The part of Case Closed that did the best job of debunking Ruby was the detailed account of Ruby's movements. He bought something at a drug store and walked leisurely into the basement of the police and courts building. Wasn't in a hurry. Had he been dispatched and ordered to carry out a hit, I think we can all agree he wouldn't have been so chill. He'd have been in place as others were.
 
Brought it up with mom and dad today.

Both in high school, mom a junior at a public high school in SoCal, dad a senior at an all-boys Catholic high school in SoCal. Both remember the day vividly but said there weren't mass hysterics. Announcements over intercoms, school resumed/not let out early.

Dad recalled the Lakers game that night was postponed. Remembered the AFL not playing that Sunday but the NFL playing. Both in school the following Monday.

Brother-in-law's dad was in college. Couldn't remember exactly where he was when he heard but remembered that obviously it was a BFD.
 
Brought it up with mom and dad today.

Both in high school, mom a junior at a public high school in SoCal, dad a senior at an all-boys Catholic high school in SoCal. Both remember the day vividly but said there weren't mass hysterics. Announcements over intercoms, school resumed/not let out early.

Dad recalled the Lakers game that night was postponed. Remembered the AFL not playing that Sunday but the NFL playing. Both in school the following Monday.

Brother-in-law's dad was in college. Couldn't remember exactly where he was when he heard but remembered that obviously it was a BFD.
We didn't have school on Monday because that's when the services were at Arlington and I believe it was the national day of mourning.
 
We didn't have school on Monday because that's when the services were at Arlington and I believe it was the national day of mourning.

That is mind-boggling. Killed on Friday the 22nd in Dallas. I'm guessing the country is in chaos but we don't have Twitter to confirm. And there's a state funeral in D.C. on the 25th. I get it, different times.

For FFS, my sister's family died on a weekend and it took us two weeks to do a semi-large service.
 
I don't think Oswald was some lone nut, Ruby was just being a good citizen, nor was there some grand conspiracy. I certainly don't believe the official Warren Commission report. I don't know how it really went down, but I suspect it's some mix of all the stories.
 
Re-reading Caro this fall, I marveled again at the whirlwind LBJ emerged from that weekend. You read hundreds of pages of everything that had to be done in the wake of it and realize it all happened in three days.
 
Re-reading Caro this fall, I marveled again at the whirlwind LBJ emerged from that weekend. You read hundreds of pages of everything that had to be done in the wake of it and realize it all happened in three days.

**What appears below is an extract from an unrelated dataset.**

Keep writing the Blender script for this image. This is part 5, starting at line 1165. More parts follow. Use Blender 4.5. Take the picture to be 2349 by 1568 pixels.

And Jackie Kennedy somehow having the ability to process and plan while trying to grasp the reality of going from First Lady to grieving widow in the snap of a finger.
 
Thinking about this entire thread and once again reliving how we as the media are faced with so many challenges when THE BIGGEST STORY OF YOUR CAREER unexpectedly lands in your laps, I'm so proud and honored to have been a part of a group of amazingly talented people over the generations who have taken on this role of "modern town crier" knowing that we are held to a higher level of public criticism -- and usually a lower standard of living -- but continue to do our jobs informing readers and viewers of the facts, even when we are emotionally compromised.

We are damn good at what we do. Never forget that. Be strong. You are best when things are at their worst.

The torch was passed to me by people like you see in the grainy black and white videos from that day in 1963. I've passed it to the next generation, knowing it's in great hands. As long as there are stories to tell, there will always be talented people telling them.

No matter how much BS we take, professional story telling is a noble and just profession.

A broadcaster. A journalist. A storyteller. Pretty damn good life, if you ask me.